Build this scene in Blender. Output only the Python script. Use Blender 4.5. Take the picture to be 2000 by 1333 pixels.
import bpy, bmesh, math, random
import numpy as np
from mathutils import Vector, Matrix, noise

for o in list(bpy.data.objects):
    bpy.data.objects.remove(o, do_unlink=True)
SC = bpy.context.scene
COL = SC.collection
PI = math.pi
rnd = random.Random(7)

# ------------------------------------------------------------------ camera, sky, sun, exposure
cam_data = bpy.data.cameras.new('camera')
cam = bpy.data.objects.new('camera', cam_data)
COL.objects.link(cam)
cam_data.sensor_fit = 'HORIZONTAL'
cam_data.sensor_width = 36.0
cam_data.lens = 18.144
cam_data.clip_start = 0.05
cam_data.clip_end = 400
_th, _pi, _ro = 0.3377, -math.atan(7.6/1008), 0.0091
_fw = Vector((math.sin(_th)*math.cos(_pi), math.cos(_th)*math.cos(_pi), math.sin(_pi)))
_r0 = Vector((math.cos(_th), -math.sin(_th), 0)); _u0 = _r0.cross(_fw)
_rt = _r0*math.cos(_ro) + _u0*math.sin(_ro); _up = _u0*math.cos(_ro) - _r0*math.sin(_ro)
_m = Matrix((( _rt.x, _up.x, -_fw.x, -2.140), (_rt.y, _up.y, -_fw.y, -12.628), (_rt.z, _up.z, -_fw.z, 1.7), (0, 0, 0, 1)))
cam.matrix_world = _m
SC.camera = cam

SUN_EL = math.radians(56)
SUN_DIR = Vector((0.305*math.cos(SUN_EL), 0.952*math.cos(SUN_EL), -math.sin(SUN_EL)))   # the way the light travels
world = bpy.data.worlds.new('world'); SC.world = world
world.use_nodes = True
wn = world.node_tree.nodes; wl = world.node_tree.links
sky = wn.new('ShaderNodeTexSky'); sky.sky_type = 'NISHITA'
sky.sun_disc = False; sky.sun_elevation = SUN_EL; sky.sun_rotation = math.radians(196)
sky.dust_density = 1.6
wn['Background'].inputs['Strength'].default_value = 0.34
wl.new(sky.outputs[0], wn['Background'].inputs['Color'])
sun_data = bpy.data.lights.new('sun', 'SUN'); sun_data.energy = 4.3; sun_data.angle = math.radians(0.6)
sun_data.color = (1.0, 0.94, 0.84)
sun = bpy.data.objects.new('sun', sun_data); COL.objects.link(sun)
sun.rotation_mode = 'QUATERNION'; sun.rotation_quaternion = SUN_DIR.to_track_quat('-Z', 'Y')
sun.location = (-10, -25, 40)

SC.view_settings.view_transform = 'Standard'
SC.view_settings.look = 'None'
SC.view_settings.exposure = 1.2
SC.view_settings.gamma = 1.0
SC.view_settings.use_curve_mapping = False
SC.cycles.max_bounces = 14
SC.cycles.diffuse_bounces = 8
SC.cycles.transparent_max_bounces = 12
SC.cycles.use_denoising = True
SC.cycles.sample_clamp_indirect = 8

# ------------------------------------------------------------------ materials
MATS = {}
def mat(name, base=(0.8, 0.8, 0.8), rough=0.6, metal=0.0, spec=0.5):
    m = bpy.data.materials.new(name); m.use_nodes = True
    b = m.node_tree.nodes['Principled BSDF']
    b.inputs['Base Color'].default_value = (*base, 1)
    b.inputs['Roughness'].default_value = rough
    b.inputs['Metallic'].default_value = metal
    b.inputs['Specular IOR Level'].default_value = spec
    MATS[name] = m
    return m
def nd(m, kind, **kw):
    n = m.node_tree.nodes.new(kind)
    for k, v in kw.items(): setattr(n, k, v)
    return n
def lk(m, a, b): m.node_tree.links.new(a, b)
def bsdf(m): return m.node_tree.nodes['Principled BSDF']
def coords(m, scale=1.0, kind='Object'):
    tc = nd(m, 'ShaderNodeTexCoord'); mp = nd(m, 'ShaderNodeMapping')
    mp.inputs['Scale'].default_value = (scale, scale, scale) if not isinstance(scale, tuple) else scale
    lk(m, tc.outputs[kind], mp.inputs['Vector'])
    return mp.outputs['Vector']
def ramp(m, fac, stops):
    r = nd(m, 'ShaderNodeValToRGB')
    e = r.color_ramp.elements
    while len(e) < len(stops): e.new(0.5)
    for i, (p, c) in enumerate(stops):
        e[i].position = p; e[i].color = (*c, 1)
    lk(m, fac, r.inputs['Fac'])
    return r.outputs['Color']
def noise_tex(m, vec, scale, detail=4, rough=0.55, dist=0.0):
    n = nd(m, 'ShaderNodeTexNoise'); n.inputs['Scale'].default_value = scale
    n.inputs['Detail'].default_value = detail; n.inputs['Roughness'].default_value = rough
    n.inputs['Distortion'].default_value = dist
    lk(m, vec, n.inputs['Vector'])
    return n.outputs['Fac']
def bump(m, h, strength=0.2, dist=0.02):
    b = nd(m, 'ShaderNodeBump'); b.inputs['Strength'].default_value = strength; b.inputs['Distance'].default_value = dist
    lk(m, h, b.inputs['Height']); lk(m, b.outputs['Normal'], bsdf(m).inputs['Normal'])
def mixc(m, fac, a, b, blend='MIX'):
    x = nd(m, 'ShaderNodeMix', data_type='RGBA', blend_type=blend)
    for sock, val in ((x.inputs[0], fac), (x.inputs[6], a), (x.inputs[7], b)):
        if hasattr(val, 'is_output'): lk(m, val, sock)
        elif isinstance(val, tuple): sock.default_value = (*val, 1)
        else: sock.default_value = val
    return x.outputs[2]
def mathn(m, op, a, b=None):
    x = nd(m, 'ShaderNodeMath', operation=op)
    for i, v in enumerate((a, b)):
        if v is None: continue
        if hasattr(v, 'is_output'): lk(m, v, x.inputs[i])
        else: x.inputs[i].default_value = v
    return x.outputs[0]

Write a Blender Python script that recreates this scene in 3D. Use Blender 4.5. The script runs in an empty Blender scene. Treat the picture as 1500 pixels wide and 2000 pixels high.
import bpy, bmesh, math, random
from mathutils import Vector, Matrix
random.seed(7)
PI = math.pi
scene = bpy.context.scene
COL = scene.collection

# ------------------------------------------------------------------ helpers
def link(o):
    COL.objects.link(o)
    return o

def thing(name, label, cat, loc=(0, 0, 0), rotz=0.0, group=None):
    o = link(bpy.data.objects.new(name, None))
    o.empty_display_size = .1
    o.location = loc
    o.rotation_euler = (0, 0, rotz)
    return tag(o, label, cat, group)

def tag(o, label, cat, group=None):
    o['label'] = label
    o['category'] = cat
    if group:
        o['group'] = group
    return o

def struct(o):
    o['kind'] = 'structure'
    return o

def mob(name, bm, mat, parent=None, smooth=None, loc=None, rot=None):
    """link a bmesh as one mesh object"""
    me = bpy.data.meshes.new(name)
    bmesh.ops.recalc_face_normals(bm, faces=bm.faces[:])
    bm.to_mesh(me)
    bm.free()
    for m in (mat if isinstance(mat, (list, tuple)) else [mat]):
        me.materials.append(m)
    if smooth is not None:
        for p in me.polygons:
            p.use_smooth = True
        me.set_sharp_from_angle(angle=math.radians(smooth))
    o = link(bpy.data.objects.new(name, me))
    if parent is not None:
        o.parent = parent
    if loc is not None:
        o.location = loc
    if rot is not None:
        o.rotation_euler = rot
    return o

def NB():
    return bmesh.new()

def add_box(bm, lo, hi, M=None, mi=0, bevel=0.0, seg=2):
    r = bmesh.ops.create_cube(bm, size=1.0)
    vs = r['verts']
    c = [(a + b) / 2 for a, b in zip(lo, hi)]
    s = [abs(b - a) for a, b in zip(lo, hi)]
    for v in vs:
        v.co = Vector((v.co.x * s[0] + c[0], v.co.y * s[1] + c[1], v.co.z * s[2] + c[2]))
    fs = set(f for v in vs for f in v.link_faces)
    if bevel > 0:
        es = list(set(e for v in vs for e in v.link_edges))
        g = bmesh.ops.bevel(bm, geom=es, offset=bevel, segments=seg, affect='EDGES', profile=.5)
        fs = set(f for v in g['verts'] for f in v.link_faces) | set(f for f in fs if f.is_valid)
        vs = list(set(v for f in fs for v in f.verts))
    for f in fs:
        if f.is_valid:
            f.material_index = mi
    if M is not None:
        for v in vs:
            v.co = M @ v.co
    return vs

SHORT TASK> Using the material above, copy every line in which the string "scene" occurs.

REPLY>
Build this scene in Blender. Output only the Python script. Use Blender 4.5. Take the picture to be 2000 by 1333 pixels.
SC = bpy.context.scene
Write a Blender Python script that recreates this scene in 3D. Use Blender 4.5. The script runs in an empty Blender scene. Treat the picture as 1500 pixels wide and 2000 pixels high.
scene = bpy.context.scene
COL = scene.collection